People v. Middleton

Appeal by the defendant from a judgment of the County Court, Nassau County (Berkowitz, J.), rendered August 12, 2005, convicting him of murder in the second degree, assault in the second degree, and assault in the third degree, upon a jury verdict, and imposing sentence.

Ordered that the judgment is affirmed.

The defendant’s contention that the People failed to prove by legally sufficient evidence that he intended to cause the death of one of the victims is unpreserved for appellate review, as he failed to specifically raise this claim in his motion for a trial order of dismissal (see CPL 470.05 [2]; People v Gray, 86 NY2d 10, 19 [1995]; People v Jones, 309 AD2d 819 [2003]).
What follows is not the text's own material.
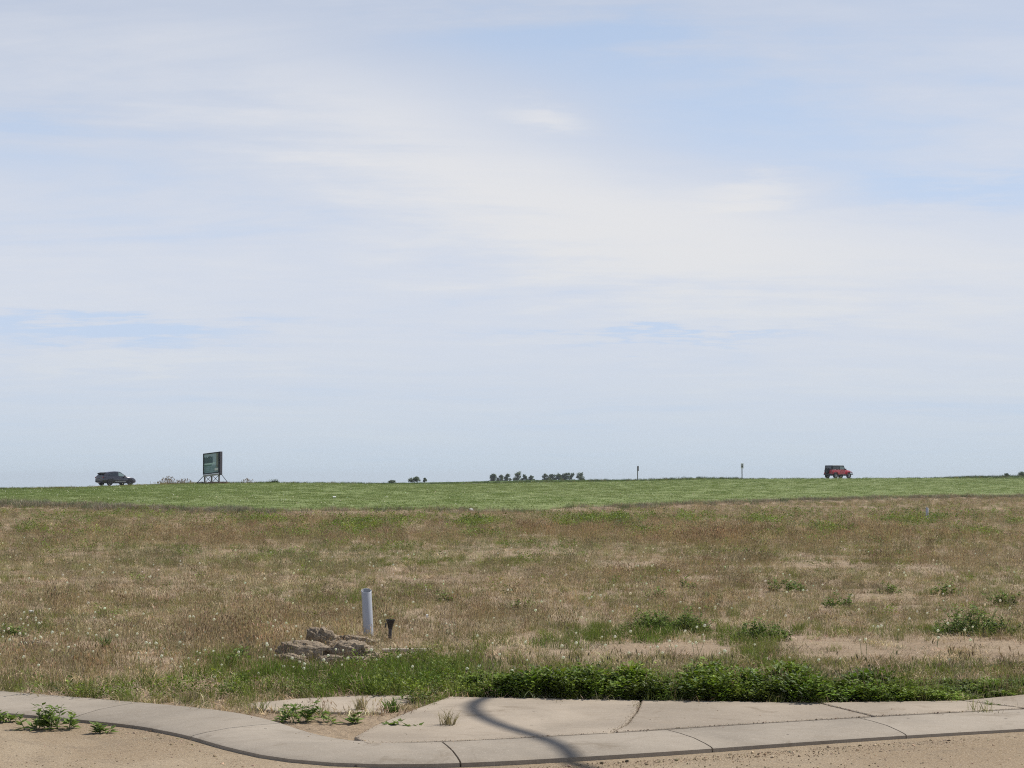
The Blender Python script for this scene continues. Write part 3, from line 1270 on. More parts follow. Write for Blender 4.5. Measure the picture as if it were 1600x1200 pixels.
def edge_rough():
    """dead grey growth on the soil berm along the crop and rough grass on the road verge"""
    tf = [p_far_tuft(500 + i) for i in range(3)]
    n = 5200
    a = rng.uniform(-.31, .31, n)
    d = edge_d(a) - 3.0 + rng.normal(0, 1.3, n)
    px = 800 + FPX * a
    w = np.where(px < 430, 1.0, np.where(px > 930, .8, .22)) * np.clip(fbm(a * 60, d * .2, 71, 3) * 1.8 - .3, .05, 1)
    k = rng.random(n) < w
    x, y = (a * d)[k], d[k]
    s = rng.uniform(.35, .85, k.sum()) * np.where(px[k] < 200, 1.25, 1.0)
    base = np.where((rng.random(k.sum()) < .22)[:, None], np.array([.34, .55, .40]), np.array([.80, .84, 1.02]))
    scatter('dead_grass_edge', tf, x, y, s, tints(len(x), base, .2), 'greyish dead growth on the soil edge before the green field', 'grass')
    n = 9000
    t = rng.uniform(-75, 200, n)
    sN = -8 + rng.normal(0, 2.0, n)
    p = ROAD_P[None] + ROAD_U[None] * t[:, None] + ROAD_N[None] * sN[:, None]
    x, y = p[:, 0], p[:, 1]
    left = np.clip((-.05 - x / y) / .15, .10, 1)
    k = (rng.random(n) < left) & (np.abs(x / y) < .33)
    x, y = x[k], y[k]
    dryp = np.exp(-((x / y + .2) / .045) ** 2) * .8
    base = np.where((rng.random(len(x)) < .12 + dryp)[:, None], np.array([.85, .80, .62]), np.array([.26, .42, .20]))
    scatter('verge_grass', tf, x, y, rng.uniform(.35, .75, len(x)) * np.where(np.abs(x / y + .205) < .022, .6, 1.0), tints(len(x), base, .2), 'rough yellow green grass on the far road verge', 'grass')
    n = 6000
    a = rng.uniform(-.1, .31, n)
    y = crest_d(a) + 30 + rng.uniform(0, 1, n) ** 1.2 * 90
    x = a * y
    base = np.where((rng.random(n) < .10)[:, None], np.array([.75, .70, .50]), np.array([.16, .30, .12]))
    scatter('ridge_grass', tf, x, y, rng.uniform(.6, 1.3, n), tints(n, base, .2), 'taller dark grass on the ridge behind the road', 'grass')


edge_rough()


def crop_cover():
    cp = [p_crop(600 + i) for i in range(4)]
    n = 14000
    a = rng.uniform(-.31, .31, n)
    t = rng.uniform(0, 1, n) ** .8
    lo, hi = edge_d(a) + .3, crest_d(a) + 2
    y = lo + (hi - lo) * t
    x = a * y
    v = fbm(x * .05, y * .15, 81, 4)
    v2 = fbm(x * .3, y * .9, 83, 3)
    f = np.clip((v - .38) * 3.2, 0, 1)[:, None]
    base = np.array([1.0, 1.02, 1.0]) * (1 - f) + np.array([1.17, 1.10, 1.25]) * f
    base = base * (.94 + .12 * v2[:, None])
    scatter('crop_cover', cp, x, y, rng.uniform(.6, 1.1, n), tints(n, base, .07, .03), 'short bright green crop covering the rising field', 'crop')


crop_cover()


# ---- clover hedge along the sidewalk
def clover():
    sp = [p_sprig(700 + i, .23, 6, 8, .039) for i in range(4)]
    sp += [p_sprig(760, .22, 4, 6, .062), p_sprig(761, .26, 5, 7, .030)]
    tx = [720, 760, 850, 940, 1000, 1080, 1150, 1280, 1330, 1400, 1480, 1560, 1640, 1800]
    th = [.06, .11, .165, .155, .125, .14, .155, .16, .14, .10, .08, .065, .05, .04]
    n = 2100
    x = rng.uniform(-.45, 5.6, n)
    edge = np.interp(x, [-.5, 1.0, 2.36, 3.5, 4.13, 5.2, 6.6], [15.40, 15.13, 14.96, 15.09, 15.52, 16.08, 16.92])
    dep = .95 * rng.uniform(0, 1, n) ** .9
    y = edge + .03 + dep
    px = 800 + FPX * x / y
    h = np.interp(px, tx, th) * np.clip(-.10 + 2.2 * fbm(x * 3.1, y * 3.1, 91, 3), .5, 1.9) * (.75 + .5 * np.sin(np.clip(dep / .95, 0, 1) * np.pi) * .6)
    ok = off_paving(x, y + .02) & (px > 730 + 40 * (fbm(y * 5, x, 4, 2) - .5))
    x, y, h = x[ok], y[ok], h[ok]
    s = np.stack([h / .22 * .5 + .5, h / .22 * .5 + .5, h / .22], 1) * rng.uniform(.8, 1.15, len(x))[:, None]
    light = .35 + 1.3 * fbm(x * 3.0, y * 3.0, 95, 3)
    base = np.array([1.15, 1.15, 1.1])[None] * light[:, None]
    scatter('clover_hedge', sp, x, y, s, tints(len(x), base, .26), 'dense dark green clover bordering the concrete sidewalk', 'ground cover')
    n2 = 230
    x2 = rng.uniform(-.3, 5.4, n2)
    y2 = np.interp(x2, [-.5, 1.0, 2.36, 3.5, 4.13, 5.2, 6.6], [15.40, 15.13, 14.96, 15.09, 15.52, 16.08, 16.92]) + .05 + .9 * rng.random(n2)
    ok = off_paving(x2, y2)
    x2, y2 = x2[ok], y2[ok]
    scatter('hedge_stalks', [p_dry(780, 7, .06, .16, .34, .8), p_green(781, 9, .06, .14, .34, .006), p_dry(782, 5, .05, .2, .36, 1.0)], x2, y2, rng.uniform(.65, 1.1, len(x2)),
            tints(len(x2), (.85, .85, .8), .25), 'thin grass stalks poking out of the clover hedge', 'grass')
    # thin clover and broadleaf cover on the verge left of it and scattered in the lot
    sp2 = [p_sprig(730 + i, .13, 5, 6, .026, 'clover', .10) for i in range(3)]
    spots = [patch(560, 1078, 420, 16, .8), patch(690, 1075, 90, 26, 1.0), patch(660, 1090, 90, 14, .9), patch(200, 1086, 330, 14, .5), patch(620, 1046, 200, 20, .4)]
    x, y = field_pts(14.4, 19, 70)
    k = rng.random(len(x)) < gauss(x, y, spots)
    x, y = x[k], y[k]
    s1 = rng.uniform(.5, 1.1, len(x))
    far = [patch(575, 822, 90, 10, 1), patch(560, 836, 90, 8, .9), patch(455, 838, 50, 8, .8), patch(742, 822, 60, 12, .9), patch(745, 838, 80, 8, .7),
           patch(930, 815, 70, 6, 1), patch(972, 817, 50, 5, .8), patch(1075, 816, 40, 5, .8), patch(1190, 818, 36, 4, .7), patch(1290, 830, 70, 8, .8), patch(1420, 818, 66, 6, .9),
           patch(1458, 812, 24, 4, 1), patch(1420, 830, 60, 6, .6), patch(400, 817, 70, 6, .8), patch(290, 868, 50, 8, .9), patch(440, 870, 46, 8, .9), patch(600, 860, 120, 8, .4),
           patch(60, 832, 60, 8, .7), patch(160, 838, 60, 8, .6), patch(100, 865, 60, 10, .5), patch(880, 822, 50, 6, .5), patch(1010, 836, 60, 8, .4), patch(1380, 870, 80, 8, .5), patch(1130, 870, 60, 8, .4),
           patch(800, 855, 70, 6, .5), patch(1540, 835, 60, 8, .4), patch(700, 935, 40, 8, .6), patch(820, 948, 50, 8, .7), patch(640, 930, 40, 8, .4), patch(1100, 908, 60, 8, .5), patch(1450, 940, 100, 10, .35)]
    x2, y2 = field_pts(24, 100, 7)
    k = rng.random(len(x2)) < gauss(x2, y2, far) + .02 + .35 * np.clip(fbm(x2 * .5, y2 * .25, 141, 3) - .52, 0, 1)
    x2, y2 = x2[k], y2[k]
    s2 = rng.uniform(.9, 1.9, len(x2)) * np.clip(y2 / 50, .7, 1.5)
    x, y, s = np.concatenate([x, x2]), np.concatenate([y, y2]), np.concatenate([s1, s2])
    scatter('low_weeds', sp2, x, y, s, tints(len(x), (1.1, 1.05, 1.1), .25), 'small green broadleaf weeds scattered through the brown lot', 'weeds')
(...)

In any event, viewing the evidence in the light most favorable to the prosecution (see People v Contes, 60 NY2d 620, 621 [1983]), we find that there is a valid line of reasoning and permissible inferences *534which could, lead a rational person to conclude that the defendant intended to cause the death of another person (see Penal Law § 125.25 [1]; People v Robertson, 302 AD2d 956, 956-957 [2003]).

The defendant’s contention that the jury’s verdict was repugnant or inconsistent is unpreserved for appellate review (see People v Alfaro, 66 NY2d 985, 987 [1985]; People v Graham, 307 AD2d 935 [2003]) and, in any event, is without merit (see People v Trappier, 87 NY2d 55 [1995]; People v Davis, 39 AD3d 873, 875 [2007]).

Contrary to the defendant’s contention, the prosecutor did not improperly comment on the defendant’s prior bad acts in his opening statement, as the challenged comments provided necessary background information (see People v Patten, 43 AD3d 964 [2007]; People v Monzon, 289 AD2d 595 [2001]). Furthermore, the defendant’s contention that certain testimony and evidence admitted at trial was unduly prejudicial and deprived him of a fair trial is unpreserved for appellate review (see CPL 470.05 [2]) and, in any event, is without merit.

Contrary to the defendant’s contention, the People were not obligated to correct inaccuracies in certain Rosario material (see People v Rosario, 9 NY2d 286 [1961], cert denied 368 US 866 [1961]; People v Lugo, 227 AD2d 247 [1996]).

The defendant’s remaining contention is without merit. Skelos, J.P, Ritter, Florio and Dickerson, JJ., concur.